[WHAT THE TASK REQUIRES]:
Your task is to copy the listing exactly, with the pictures left out.

[SUPPLIED INFORMATION]:
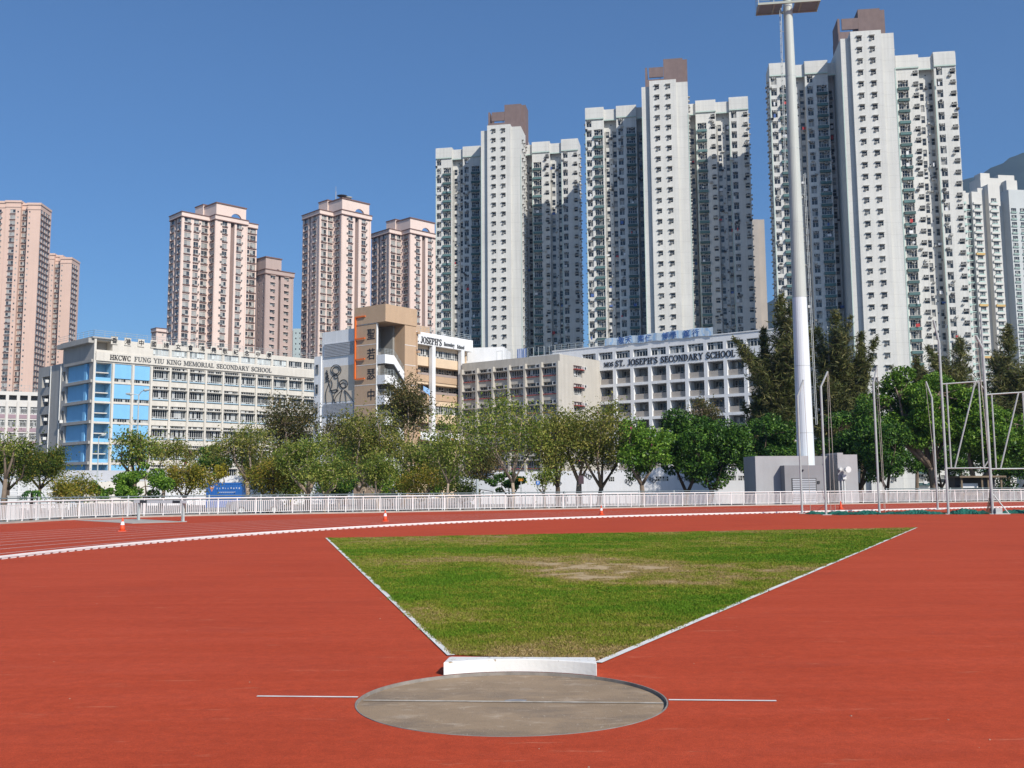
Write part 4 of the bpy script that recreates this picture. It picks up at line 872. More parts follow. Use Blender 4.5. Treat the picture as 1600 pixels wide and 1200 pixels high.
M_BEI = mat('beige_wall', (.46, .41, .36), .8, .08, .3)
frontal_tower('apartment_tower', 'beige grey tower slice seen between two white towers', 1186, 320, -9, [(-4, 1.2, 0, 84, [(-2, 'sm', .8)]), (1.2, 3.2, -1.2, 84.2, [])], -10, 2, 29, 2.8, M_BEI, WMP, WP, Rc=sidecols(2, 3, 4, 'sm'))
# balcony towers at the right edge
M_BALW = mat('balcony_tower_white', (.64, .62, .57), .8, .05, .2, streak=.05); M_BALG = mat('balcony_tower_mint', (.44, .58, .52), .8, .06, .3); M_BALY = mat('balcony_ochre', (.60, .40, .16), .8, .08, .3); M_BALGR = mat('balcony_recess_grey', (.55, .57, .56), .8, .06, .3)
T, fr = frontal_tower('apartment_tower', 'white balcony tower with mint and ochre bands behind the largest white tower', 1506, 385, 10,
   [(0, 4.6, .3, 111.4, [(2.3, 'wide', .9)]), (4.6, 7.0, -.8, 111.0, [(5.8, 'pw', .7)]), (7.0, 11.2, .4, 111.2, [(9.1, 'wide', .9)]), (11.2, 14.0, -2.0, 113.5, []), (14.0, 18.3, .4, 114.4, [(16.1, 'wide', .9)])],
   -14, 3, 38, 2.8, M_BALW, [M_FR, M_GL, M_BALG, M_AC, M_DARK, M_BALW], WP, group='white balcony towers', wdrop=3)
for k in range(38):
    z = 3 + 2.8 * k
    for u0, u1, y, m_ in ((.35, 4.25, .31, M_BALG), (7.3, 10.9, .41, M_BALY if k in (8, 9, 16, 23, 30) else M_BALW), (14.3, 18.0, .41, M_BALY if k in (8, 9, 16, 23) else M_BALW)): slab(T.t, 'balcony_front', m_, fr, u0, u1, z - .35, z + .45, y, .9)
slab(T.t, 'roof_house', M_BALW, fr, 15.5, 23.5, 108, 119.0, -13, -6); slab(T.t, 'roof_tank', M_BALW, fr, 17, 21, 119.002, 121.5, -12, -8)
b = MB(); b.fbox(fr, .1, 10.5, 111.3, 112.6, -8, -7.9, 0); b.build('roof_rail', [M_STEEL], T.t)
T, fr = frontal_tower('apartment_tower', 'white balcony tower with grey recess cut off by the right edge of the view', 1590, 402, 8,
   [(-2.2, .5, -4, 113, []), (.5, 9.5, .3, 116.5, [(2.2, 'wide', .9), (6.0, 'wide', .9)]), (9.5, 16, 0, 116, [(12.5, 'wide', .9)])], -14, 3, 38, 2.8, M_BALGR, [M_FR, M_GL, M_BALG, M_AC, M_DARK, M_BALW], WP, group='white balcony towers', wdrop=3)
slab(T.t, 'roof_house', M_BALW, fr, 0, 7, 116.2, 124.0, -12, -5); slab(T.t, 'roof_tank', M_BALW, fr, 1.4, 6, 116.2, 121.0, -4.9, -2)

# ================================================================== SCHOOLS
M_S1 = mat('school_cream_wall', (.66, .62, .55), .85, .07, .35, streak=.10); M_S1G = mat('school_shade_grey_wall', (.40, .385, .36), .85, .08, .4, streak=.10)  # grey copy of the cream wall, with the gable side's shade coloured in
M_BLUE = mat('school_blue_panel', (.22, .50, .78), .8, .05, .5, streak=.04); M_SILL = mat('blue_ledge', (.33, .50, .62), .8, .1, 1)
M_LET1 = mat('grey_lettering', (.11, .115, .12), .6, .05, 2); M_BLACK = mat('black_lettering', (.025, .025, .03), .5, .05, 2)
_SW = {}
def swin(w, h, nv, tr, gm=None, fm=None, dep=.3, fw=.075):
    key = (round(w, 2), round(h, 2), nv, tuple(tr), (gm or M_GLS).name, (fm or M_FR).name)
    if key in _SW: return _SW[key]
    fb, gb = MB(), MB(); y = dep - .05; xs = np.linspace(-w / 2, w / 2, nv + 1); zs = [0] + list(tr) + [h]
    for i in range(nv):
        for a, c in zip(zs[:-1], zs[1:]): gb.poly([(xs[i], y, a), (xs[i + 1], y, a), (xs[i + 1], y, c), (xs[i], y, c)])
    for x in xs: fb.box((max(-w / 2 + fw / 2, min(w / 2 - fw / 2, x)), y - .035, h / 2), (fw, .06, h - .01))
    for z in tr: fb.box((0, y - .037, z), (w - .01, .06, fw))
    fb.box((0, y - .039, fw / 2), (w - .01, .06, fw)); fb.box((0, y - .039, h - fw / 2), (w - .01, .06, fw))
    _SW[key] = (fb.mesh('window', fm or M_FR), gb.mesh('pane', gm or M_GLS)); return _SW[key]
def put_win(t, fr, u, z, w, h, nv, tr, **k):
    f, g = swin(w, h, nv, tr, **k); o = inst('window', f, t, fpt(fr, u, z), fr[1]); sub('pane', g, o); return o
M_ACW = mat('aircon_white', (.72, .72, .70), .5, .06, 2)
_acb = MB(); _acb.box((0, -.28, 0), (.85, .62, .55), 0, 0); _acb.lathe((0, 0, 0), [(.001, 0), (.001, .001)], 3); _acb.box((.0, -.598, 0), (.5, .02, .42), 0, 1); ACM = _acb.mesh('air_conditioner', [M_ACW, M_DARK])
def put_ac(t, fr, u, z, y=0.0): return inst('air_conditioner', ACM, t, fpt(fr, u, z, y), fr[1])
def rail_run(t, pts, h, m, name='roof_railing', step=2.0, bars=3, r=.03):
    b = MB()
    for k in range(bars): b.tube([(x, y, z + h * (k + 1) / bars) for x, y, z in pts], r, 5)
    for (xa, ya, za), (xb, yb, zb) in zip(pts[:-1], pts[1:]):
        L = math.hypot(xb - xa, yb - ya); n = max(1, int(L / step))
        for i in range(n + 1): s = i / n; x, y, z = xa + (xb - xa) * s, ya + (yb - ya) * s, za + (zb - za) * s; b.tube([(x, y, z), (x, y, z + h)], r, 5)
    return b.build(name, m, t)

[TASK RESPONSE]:
Write part 4 of the bpy script that recreates this picture. It picks up at line 872. More parts follow. Use Blender 4.5. Treat the picture as 1600 pixels wide and 1200 pixels high.
M_BEI = mat('beige_wall', (.46, .41, .36), .8, .08, .3)
frontal_tower('apartment_tower', 'beige grey tower slice seen between two white towers', 1186, 320, -9, [(-4, 1.2, 0, 84, [(-2, 'sm', .8)]), (1.2, 3.2, -1.2, 84.2, [])], -10, 2, 29, 2.8, M_BEI, WMP, WP, Rc=sidecols(2, 3, 4, 'sm'))
# balcony towers at the right edge
M_BALW = mat('balcony_tower_white', (.64, .62, .57), .8, .05, .2, streak=.05); M_BALG = mat('balcony_tower_mint', (.44, .58, .52), .8, .06, .3); M_BALY = mat('balcony_ochre', (.60, .40, .16), .8, .08, .3); M_BALGR = mat('balcony_recess_grey', (.55, .57, .56), .8, .06, .3)
T, fr = frontal_tower('apartment_tower', 'white balcony tower with mint and ochre bands behind the largest white tower', 1506, 385, 10,
   [(0, 4.6, .3, 111.4, [(2.3, 'wide', .9)]), (4.6, 7.0, -.8, 111.0, [(5.8, 'pw', .7)]), (7.0, 11.2, .4, 111.2, [(9.1, 'wide', .9)]), (11.2, 14.0, -2.0, 113.5, []), (14.0, 18.3, .4, 114.4, [(16.1, 'wide', .9)])],
   -14, 3, 38, 2.8, M_BALW, [M_FR, M_GL, M_BALG, M_AC, M_DARK, M_BALW], WP, group='white balcony towers', wdrop=3)
for k in range(38):
    z = 3 + 2.8 * k
    for u0, u1, y, m_ in ((.35, 4.25, .31, M_BALG), (7.3, 10.9, .41, M_BALY if k in (8, 9, 16, 23, 30) else M_BALW), (14.3, 18.0, .41, M_BALY if k in (8, 9, 16, 23) else M_BALW)): slab(T.t, 'balcony_front', m_, fr, u0, u1, z - .35, z + .45, y, .9)
slab(T.t, 'roof_house', M_BALW, fr, 15.5, 23.5, 108, 119.0, -13, -6); slab(T.t, 'roof_tank', M_BALW, fr, 17, 21, 119.002, 121.5, -12, -8)
b = MB(); b.fbox(fr, .1, 10.5, 111.3, 112.6, -8, -7.9, 0); b.build('roof_rail', [M_STEEL], T.t)
T, fr = frontal_tower('apartment_tower', 'white balcony tower with grey recess cut off by the right edge of the view', 1590, 402, 8,
   [(-2.2, .5, -4, 113, []), (.5, 9.5, .3, 116.5, [(2.2, 'wide', .9), (6.0, 'wide', .9)]), (9.5, 16, 0, 116, [(12.5, 'wide', .9)])], -14, 3, 38, 2.8, M_BALGR, [M_FR, M_GL, M_BALG, M_AC, M_DARK, M_BALW], WP, group='white balcony towers', wdrop=3)
slab(T.t, 'roof_house', M_BALW, fr, 0, 7, 116.2, 124.0, -12, -5); slab(T.t, 'roof_tank', M_BALW, fr, 1.4, 6, 116.2, 121.0, -4.9, -2)

# ================================================================== SCHOOLS
M_S1 = mat('school_cream_wall', (.66, .62, .55), .85, .07, .35, streak=.10); M_S1G = mat('school_shade_grey_wall', (.40, .385, .36), .85, .08, .4, streak=.10)  # grey copy of the cream wall, with the gable side's shade coloured in
M_BLUE = mat('school_blue_panel', (.22, .50, .78), .8, .05, .5, streak=.04); M_SILL = mat('blue_ledge', (.33, .50, .62), .8, .1, 1)
M_LET1 = mat('grey_lettering', (.11, .115, .12), .6, .05, 2); M_BLACK = mat('black_lettering', (.025, .025, .03), .5, .05, 2)
_SW = {}
def swin(w, h, nv, tr, gm=None, fm=None, dep=.3, fw=.075):
    key = (round(w, 2), round(h, 2), nv, tuple(tr), (gm or M_GLS).name, (fm or M_FR).name)
    if key in _SW: return _SW[key]
    fb, gb = MB(), MB(); y = dep - .05; xs = np.linspace(-w / 2, w / 2, nv + 1); zs = [0] + list(tr) + [h]
    for i in range(nv):
        for a, c in zip(zs[:-1], zs[1:]): gb.poly([(xs[i], y, a), (xs[i + 1], y, a), (xs[i + 1], y, c), (xs[i], y, c)])
    for x in xs: fb.box((max(-w / 2 + fw / 2, min(w / 2 - fw / 2, x)), y - .035, h / 2), (fw, .06, h - .01))
    for z in tr: fb.box((0, y - .037, z), (w - .01, .06, fw))
    fb.box((0, y - .039, fw / 2), (w - .01, .06, fw)); fb.box((0, y - .039, h - fw / 2), (w - .01, .06, fw))
    _SW[key] = (fb.mesh('window', fm or M_FR), gb.mesh('pane', gm or M_GLS)); return _SW[key]
def put_win(t, fr, u, z, w, h, nv, tr, **k):
    f, g = swin(w, h, nv, tr, **k); o = inst('window', f, t, fpt(fr, u, z), fr[1]); sub('pane', g, o); return o
M_ACW = mat('aircon_white', (.72, .72, .70), .5, .06, 2)
_acb = MB(); _acb.box((0, -.28, 0), (.85, .62, .55), 0, 0); _acb.lathe((0, 0, 0), [(.001, 0), (.001, .001)], 3); _acb.box((.0, -.598, 0), (.5, .02, .42), 0, 1); ACM = _acb.mesh('air_conditioner', [M_ACW, M_DARK])
def put_ac(t, fr, u, z, y=0.0): return inst('air_conditioner', ACM, t, fpt(fr, u, z, y), fr[1])
def rail_run(t, pts, h, m, name='roof_railing', step=2.0, bars=3, r=.03):
    b = MB()
    for k in range(bars): b.tube([(x, y, z + h * (k + 1) / bars) for x, y, z in pts], r, 5)
    for (xa, ya, za), (xb, yb, zb) in zip(pts[:-1], pts[1:]):
        L = math.hypot(xb - xa, yb - ya); n = max(1, int(L / step))
        for i in range(n + 1): s = i / n; x, y, z = xa + (xb - xa) * s, ya + (yb - ya) * s, za + (zb - za) * s; b.tube([(x, y, z), (x, y, z + h)], r, 5)
    return b.build(name, m, t)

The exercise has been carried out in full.